DARPA has announced an Enhanced Night Vision in eyeglass form (ENVision) program to create lightweight Night Vision Glasses (NVG)s that offer a wide field of view (FOV) across multiple infrared (IR) spectrum bands without needing separate optics for each IR band.

The goal is to enable night vision through fog, dust, and other obscurants as well as provide thermal vision – all via a single flat lens. The ENVision will substitute current NVGs known to cause neck strain due to the weight of the optics in them besides restricting the FOV to a mere 40-degree.

A Defence Advanced Research Projects Agency-DARPA release said January 8 that a proposers day for interested participants is being held via webinar on January 21, 2021.

“Our warfighters experience significant neck strain from current NVGs caused by the weight of the optics extending 4-5 inches in front of their helmets,” said Rohith Chandrasekar, program manager in DARPA’s Defense Sciences Office.

If you’ve never worn NVGs for hours at a time imagine wearing a baseball cap all day with a two-pound weight attached to the front of the bill. Extended use of such systems leads to a condition where the neck no longer has energy to keep the head upright requiring warfighters to use their hands to lift and point their heads.”
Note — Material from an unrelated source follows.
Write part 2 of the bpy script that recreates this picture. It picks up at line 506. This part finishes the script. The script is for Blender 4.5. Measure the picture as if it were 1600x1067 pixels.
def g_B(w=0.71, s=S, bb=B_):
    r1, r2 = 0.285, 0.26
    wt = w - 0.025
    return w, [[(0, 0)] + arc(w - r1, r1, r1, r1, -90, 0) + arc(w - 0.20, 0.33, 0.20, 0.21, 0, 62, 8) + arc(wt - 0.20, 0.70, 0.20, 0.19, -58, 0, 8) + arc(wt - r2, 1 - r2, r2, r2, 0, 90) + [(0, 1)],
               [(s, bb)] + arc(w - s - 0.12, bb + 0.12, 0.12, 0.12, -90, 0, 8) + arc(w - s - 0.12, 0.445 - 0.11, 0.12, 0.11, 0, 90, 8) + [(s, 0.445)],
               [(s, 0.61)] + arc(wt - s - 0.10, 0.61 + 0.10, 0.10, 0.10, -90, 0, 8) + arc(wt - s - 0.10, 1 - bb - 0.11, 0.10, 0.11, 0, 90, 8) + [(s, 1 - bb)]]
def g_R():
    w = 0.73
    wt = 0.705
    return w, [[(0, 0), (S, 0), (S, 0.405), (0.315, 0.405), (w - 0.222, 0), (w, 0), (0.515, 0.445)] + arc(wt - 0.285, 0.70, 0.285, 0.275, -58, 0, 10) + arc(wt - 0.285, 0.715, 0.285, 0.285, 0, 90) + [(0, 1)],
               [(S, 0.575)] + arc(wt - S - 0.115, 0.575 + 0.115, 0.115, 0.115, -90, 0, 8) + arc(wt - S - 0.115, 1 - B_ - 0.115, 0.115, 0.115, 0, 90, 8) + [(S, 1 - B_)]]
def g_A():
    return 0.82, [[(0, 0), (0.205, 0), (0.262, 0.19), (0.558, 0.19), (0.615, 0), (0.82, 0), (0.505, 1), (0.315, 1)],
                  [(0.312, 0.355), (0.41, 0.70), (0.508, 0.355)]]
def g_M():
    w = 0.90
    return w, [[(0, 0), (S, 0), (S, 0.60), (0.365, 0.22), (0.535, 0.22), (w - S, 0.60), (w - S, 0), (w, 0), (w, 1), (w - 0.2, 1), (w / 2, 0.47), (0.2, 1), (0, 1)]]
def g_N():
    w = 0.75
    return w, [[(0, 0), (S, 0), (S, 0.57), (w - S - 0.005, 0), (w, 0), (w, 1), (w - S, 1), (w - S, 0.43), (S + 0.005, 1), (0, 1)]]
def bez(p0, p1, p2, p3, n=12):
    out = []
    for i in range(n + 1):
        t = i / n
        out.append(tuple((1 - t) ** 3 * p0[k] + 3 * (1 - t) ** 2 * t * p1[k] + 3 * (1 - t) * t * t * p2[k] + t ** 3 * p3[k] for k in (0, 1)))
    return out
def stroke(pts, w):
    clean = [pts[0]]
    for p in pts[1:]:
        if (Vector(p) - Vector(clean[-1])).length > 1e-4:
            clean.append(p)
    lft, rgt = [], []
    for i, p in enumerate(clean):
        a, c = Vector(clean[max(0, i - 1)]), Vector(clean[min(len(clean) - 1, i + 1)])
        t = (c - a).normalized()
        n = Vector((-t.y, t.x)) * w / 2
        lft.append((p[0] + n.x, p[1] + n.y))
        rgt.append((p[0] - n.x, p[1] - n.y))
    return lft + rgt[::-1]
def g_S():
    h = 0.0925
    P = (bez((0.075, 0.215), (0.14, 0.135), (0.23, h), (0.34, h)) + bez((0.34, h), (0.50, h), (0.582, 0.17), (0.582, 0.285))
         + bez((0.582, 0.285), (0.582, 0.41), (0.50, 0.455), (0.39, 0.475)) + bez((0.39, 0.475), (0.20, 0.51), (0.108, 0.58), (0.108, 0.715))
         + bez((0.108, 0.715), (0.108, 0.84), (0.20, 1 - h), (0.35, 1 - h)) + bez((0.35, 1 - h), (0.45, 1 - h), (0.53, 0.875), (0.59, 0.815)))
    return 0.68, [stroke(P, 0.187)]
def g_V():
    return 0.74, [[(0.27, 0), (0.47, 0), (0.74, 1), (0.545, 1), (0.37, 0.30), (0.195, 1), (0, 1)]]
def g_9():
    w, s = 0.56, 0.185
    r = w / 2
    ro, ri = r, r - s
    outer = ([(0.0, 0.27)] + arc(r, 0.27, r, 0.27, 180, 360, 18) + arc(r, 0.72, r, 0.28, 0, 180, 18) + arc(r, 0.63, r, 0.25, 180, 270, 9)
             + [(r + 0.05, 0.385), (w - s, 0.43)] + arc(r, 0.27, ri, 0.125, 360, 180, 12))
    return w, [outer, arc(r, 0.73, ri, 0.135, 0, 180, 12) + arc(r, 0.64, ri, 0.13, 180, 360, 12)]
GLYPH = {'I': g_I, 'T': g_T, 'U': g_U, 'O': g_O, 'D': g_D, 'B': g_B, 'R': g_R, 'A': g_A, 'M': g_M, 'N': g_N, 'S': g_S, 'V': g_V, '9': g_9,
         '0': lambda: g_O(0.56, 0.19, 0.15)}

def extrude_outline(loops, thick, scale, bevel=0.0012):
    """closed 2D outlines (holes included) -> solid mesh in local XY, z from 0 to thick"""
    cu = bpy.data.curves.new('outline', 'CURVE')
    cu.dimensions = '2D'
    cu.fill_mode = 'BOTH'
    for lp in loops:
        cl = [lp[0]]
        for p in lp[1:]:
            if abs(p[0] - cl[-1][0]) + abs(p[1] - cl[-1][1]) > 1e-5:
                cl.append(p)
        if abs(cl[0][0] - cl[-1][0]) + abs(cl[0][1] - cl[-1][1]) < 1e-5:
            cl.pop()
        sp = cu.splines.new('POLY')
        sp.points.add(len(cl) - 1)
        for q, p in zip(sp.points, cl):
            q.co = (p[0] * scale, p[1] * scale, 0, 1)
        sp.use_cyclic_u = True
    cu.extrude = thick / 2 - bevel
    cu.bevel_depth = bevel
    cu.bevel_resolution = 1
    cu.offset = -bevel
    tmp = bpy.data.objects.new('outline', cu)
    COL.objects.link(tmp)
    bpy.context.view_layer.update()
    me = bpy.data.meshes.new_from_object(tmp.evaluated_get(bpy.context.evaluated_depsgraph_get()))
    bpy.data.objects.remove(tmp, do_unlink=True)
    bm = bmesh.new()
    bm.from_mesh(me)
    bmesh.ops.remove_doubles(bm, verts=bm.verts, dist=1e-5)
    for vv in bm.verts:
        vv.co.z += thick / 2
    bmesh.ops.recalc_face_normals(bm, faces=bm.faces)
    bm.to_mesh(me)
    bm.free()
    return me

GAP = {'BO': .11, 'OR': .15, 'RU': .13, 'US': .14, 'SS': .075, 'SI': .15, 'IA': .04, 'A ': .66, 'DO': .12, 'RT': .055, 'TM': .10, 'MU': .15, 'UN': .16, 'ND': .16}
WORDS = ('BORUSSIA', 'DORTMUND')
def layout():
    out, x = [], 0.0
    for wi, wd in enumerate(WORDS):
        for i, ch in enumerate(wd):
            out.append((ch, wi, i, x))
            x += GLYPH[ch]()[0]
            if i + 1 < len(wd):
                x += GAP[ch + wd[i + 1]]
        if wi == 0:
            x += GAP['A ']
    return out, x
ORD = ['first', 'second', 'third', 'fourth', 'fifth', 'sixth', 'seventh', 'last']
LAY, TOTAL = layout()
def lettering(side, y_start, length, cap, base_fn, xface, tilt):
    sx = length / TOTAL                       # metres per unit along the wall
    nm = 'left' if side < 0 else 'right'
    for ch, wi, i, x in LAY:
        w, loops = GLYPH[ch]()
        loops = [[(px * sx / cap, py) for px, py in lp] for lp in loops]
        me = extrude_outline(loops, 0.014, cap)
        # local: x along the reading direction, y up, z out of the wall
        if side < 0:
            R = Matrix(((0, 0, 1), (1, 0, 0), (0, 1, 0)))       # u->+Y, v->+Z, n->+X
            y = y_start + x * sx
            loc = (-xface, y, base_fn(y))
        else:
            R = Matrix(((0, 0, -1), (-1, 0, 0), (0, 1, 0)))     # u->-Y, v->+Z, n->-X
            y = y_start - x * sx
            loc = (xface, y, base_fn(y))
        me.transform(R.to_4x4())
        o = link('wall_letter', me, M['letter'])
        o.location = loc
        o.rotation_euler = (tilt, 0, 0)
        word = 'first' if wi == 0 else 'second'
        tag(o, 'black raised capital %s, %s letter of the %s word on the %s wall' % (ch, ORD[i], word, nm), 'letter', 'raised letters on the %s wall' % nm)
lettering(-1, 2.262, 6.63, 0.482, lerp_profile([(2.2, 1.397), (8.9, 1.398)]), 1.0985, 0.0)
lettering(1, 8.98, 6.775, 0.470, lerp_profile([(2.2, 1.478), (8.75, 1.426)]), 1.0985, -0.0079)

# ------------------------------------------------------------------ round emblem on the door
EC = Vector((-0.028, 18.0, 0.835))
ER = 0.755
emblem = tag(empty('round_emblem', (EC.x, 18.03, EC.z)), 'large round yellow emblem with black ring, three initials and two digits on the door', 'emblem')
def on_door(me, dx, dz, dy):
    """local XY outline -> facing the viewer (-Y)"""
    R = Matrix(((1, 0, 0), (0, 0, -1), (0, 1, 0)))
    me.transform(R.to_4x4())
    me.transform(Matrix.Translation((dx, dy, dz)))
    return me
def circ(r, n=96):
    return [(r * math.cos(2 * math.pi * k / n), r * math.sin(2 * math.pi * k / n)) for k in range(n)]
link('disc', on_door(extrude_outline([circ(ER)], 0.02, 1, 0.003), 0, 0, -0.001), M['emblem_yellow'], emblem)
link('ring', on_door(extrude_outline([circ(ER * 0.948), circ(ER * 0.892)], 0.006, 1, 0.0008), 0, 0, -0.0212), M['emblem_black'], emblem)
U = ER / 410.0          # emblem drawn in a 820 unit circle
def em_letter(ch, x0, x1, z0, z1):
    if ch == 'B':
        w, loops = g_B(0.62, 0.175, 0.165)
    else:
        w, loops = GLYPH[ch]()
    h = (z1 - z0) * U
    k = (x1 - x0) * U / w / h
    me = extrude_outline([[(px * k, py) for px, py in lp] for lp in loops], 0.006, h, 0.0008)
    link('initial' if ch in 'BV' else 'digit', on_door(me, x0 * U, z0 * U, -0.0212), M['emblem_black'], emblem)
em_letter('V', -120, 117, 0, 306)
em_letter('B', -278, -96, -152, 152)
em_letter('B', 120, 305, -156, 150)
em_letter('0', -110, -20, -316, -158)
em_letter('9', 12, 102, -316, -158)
NVG wearers also have to swivel their heads frequently for peripheral vision since current optics only provide a 40-degree field of view compared to the 120-degree wide view we have with our eyes, which only makes use of NVG systems more painful,” said Rohith Chandrasekar

Besides the weight and field-of-view constraint, current NVGs provide only a narrow segment of the IR portion of the spectrum (typically near-IR) that limits what types of threats the viewer can see at night. Efforts to expand FOV and IR bandwidth to date have involved increasing the number of optics, which increases weight.

The ENVision program is designed to break the paradigm that increased performance can only be achieved by an increase in weight.

DARPA investments over the past decade have led to breakthroughs in the areas of planar optics, detection materials, and novel light-matter interactions,” Chandrasekar said. “ENVision will leverage these advancements, amongst others, to develop enhanced night-vision devices in lightweight eyeglass form factors.

ENVision will also investigate the possibility of night vision using direct photon up-conversion from infrared to visible photons using thin materials.

“This will further simplify NVG systems by advancing from the multi-step conversion currently used to a single step up-conversion process,” Chandrasekar said. “Some of these processes even conserve the momentum of photons, which, in theory, could enable night vision without the need for any optics.”